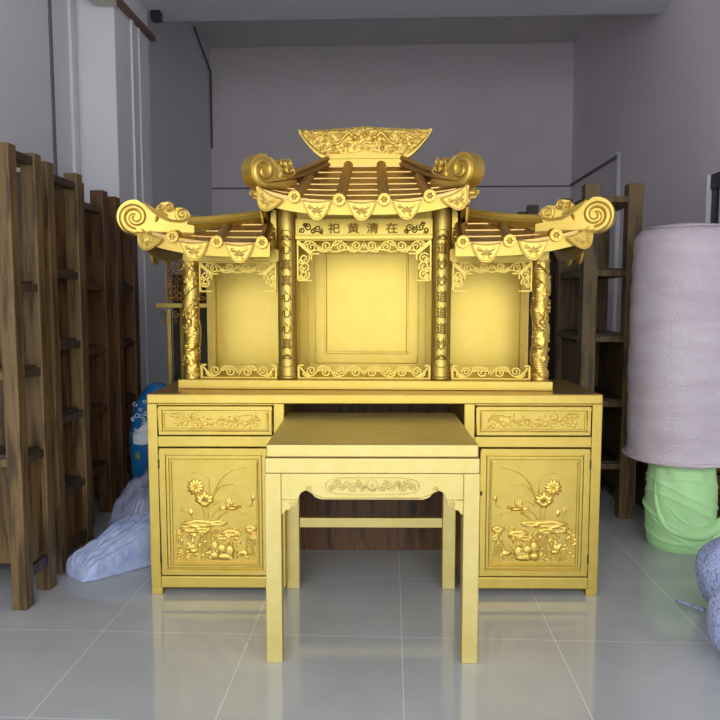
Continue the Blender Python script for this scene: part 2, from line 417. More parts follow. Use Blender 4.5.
# ------------------------------------------------------------------ altar cabinet
cab = empty('altar_cabinet', aw(0, 0), AR)
tag(cab, 'long gold altar cabinet with carved lotus doors and two drawers, under the roofed shrine', 'cabinet')
W, D, H = 1.006, .60, .912
def framed(mb, x0, x1, z0, z1, w, y0, y1):        # rectangular frame
    mb.box(x0, x1, y0, y1, z1-w, z1); mb.box(x0, x1, y0, y1, z0, z0+w)
    mb.box(x0, x0+w, y0, y1, z0+w, z1-w); mb.box(x1-w, x1, y0, y1, z0+w, z1-w)
b = MB(); b.box(-W, W, 0, D, .870, H-.0012); wt = b.build('worktop', GOLD, cab, bevel=.004)
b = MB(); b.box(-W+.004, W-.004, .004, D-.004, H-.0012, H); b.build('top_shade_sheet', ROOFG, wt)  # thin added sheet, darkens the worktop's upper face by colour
for sg in (-1, 1):
    X = lambda a, c: (sg*a, sg*c) if sg > 0 else (-c, -a)
    b = MB()
    b.box(*X(.962, W), 0, .05, 0.03, .87); b.box(*X(.398, .445), 0, .05, .03, .87); b.box(*X(.445, .962), .001, .05, .676, .724)
    b.box(*X(.445, .962), .001, .05, .030, .082)
    b.box(*X(.985, W-.001), .05, D-.03, .03, .87); b.box(*X(.40, .42), .05, D-.03, .03, .87); b.box(*X(.42, .985), .05, D-.03, .03, .05); b.box(*X(.42, .985), D-.05, D-.03, .05, .87)
    b.box(*X(.445, .962), .001, .05, .862, .87)
    b.build('carcass', GOLD, cab, bevel=.003)
    for a in (.955, .40):
        for y in (0, D-.05):
            if a == .40 and y == 0: continue
            l = MB(); l.box(*X(a, a+.05), y+.0005, y+.05, 0, .03); l.build('leg', GOLD, cab, bevel=.002)
    # drawer
    dr = MB(); x0, x1 = X(.452, .956); framed(dr, x0, x1, .730, .859, .016, -.004, .02)
    framed(dr, x0+.019, x1-.019, .749, .840, .007, .0, .02); dr.box(x0, x1, .008, .3, .731, .858)
    dro = dr.build('drawer', GOLD, cab, bevel=.0025)
    drawer_relief(.008, x0+.03, x1-.03, .757, .832, sg < 0).build('drawer_carving', CARVE, dro, smooth=True)
    # door
    x0, x1 = X(.474, .956); z0, z1 = .088, .670
    dd = MB(); framed(dd, x0, x1, z0, z1, .026, -.002, .022)
    framed(dd, x0+.030, x1-.030, z0+.034, z1-.034, .010, .002, .022); framed(dd, x0+.046, x1-.046, z0+.050, z1-.050, .006, -.001, .02)
    dd.box(x0, x1, .010, .022, z0, z1)
    do = dd.build('door', GOLD, cab, bevel=.0025)
    door_relief(.010, x0+.055, x1-.055, z0+.060, z1-.060, sg < 0).build('door_carving', CARVE, do, smooth=True)
    k = MB(); xx = sg*.462
    k.lathe([(.0105, .0), (.0105, -.004), (.006, -.006), (.006, -.012), (.009, -.015), (.007, -.020), (0.001, -.021)], 14, c=(xx+sg*.010, .47), ax='y')
    k.build('door_lock', DARKM, do, smooth=True)
    for z in (.17, .60):
        h = MB(); h.tube([(sg*.959, -.003, z-.02), (sg*.959, -.003, z+.02)], .004, 8); h.build('hinge', DARKM, do)
b = MB(); b.box(-.40, .40, D-.05, D-.035, .01, .87)
b.build('kneehole_back', WOOD_RED, cab)  # unlit gold panel: shade of the kneehole put into this dark wood colour
b = MB(); b.box(-.40, .40, .40, .43, .80, .87); b.build('kneehole_rail', WOOD_DARK, cab)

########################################

§ YOUR OBJECTIVE
Reproduce the listing above exactly, excluding all pictures.

§ WRITTEN RESPONSE
Continue the Blender Python script for this scene: part 2, from line 417. More parts follow. Use Blender 4.5.
# ------------------------------------------------------------------ altar cabinet
cab = empty('altar_cabinet', aw(0, 0), AR)
tag(cab, 'long gold altar cabinet with carved lotus doors and two drawers, under the roofed shrine', 'cabinet')
W, D, H = 1.006, .60, .912
def framed(mb, x0, x1, z0, z1, w, y0, y1):        # rectangular frame
    mb.box(x0, x1, y0, y1, z1-w, z1); mb.box(x0, x1, y0, y1, z0, z0+w)
    mb.box(x0, x0+w, y0, y1, z0+w, z1-w); mb.box(x1-w, x1, y0, y1, z0+w, z1-w)
b = MB(); b.box(-W, W, 0, D, .870, H-.0012); wt = b.build('worktop', GOLD, cab, bevel=.004)
b = MB(); b.box(-W+.004, W-.004, .004, D-.004, H-.0012, H); b.build('top_shade_sheet', ROOFG, wt)  # thin added sheet, darkens the worktop's upper face by colour
for sg in (-1, 1):
    X = lambda a, c: (sg*a, sg*c) if sg > 0 else (-c, -a)
    b = MB()
    b.box(*X(.962, W), 0, .05, 0.03, .87); b.box(*X(.398, .445), 0, .05, .03, .87); b.box(*X(.445, .962), .001, .05, .676, .724)
    b.box(*X(.445, .962), .001, .05, .030, .082)
    b.box(*X(.985, W-.001), .05, D-.03, .03, .87); b.box(*X(.40, .42), .05, D-.03, .03, .87); b.box(*X(.42, .985), .05, D-.03, .03, .05); b.box(*X(.42, .985), D-.05, D-.03, .05, .87)
    b.box(*X(.445, .962), .001, .05, .862, .87)
    b.build('carcass', GOLD, cab, bevel=.003)
    for a in (.955, .40):
        for y in (0, D-.05):
            if a == .40 and y == 0: continue
            l = MB(); l.box(*X(a, a+.05), y+.0005, y+.05, 0, .03); l.build('leg', GOLD, cab, bevel=.002)
    # drawer
    dr = MB(); x0, x1 = X(.452, .956); framed(dr, x0, x1, .730, .859, .016, -.004, .02)
    framed(dr, x0+.019, x1-.019, .749, .840, .007, .0, .02); dr.box(x0, x1, .008, .3, .731, .858)
    dro = dr.build('drawer', GOLD, cab, bevel=.0025)
    drawer_relief(.008, x0+.03, x1-.03, .757, .832, sg < 0).build('drawer_carving', CARVE, dro, smooth=True)
    # door
    x0, x1 = X(.474, .956); z0, z1 = .088, .670
    dd = MB(); framed(dd, x0, x1, z0, z1, .026, -.002, .022)
    framed(dd, x0+.030, x1-.030, z0+.034, z1-.034, .010, .002, .022); framed(dd, x0+.046, x1-.046, z0+.050, z1-.050, .006, -.001, .02)
    dd.box(x0, x1, .010, .022, z0, z1)
    do = dd.build('door', GOLD, cab, bevel=.0025)
    door_relief(.010, x0+.055, x1-.055, z0+.060, z1-.060, sg < 0).build('door_carving', CARVE, do, smooth=True)
    k = MB(); xx = sg*.462
    k.lathe([(.0105, .0), (.0105, -.004), (.006, -.006), (.006, -.012), (.009, -.015), (.007, -.020), (0.001, -.021)], 14, c=(xx+sg*.010, .47), ax='y')
    k.build('door_lock', DARKM, do, smooth=True)
    for z in (.17, .60):
        h = MB(); h.tube([(sg*.959, -.003, z-.02), (sg*.959, -.003, z+.02)], .004, 8); h.build('hinge', DARKM, do)
b = MB(); b.box(-.40, .40, D-.05, D-.035, .01, .87)
b.build('kneehole_back', WOOD_RED, cab)  # unlit gold panel: shade of the kneehole put into this dark wood colour
b = MB(); b.box(-.40, .40, .40, .43, .80, .87); b.build('kneehole_rail', WOOD_DARK, cab)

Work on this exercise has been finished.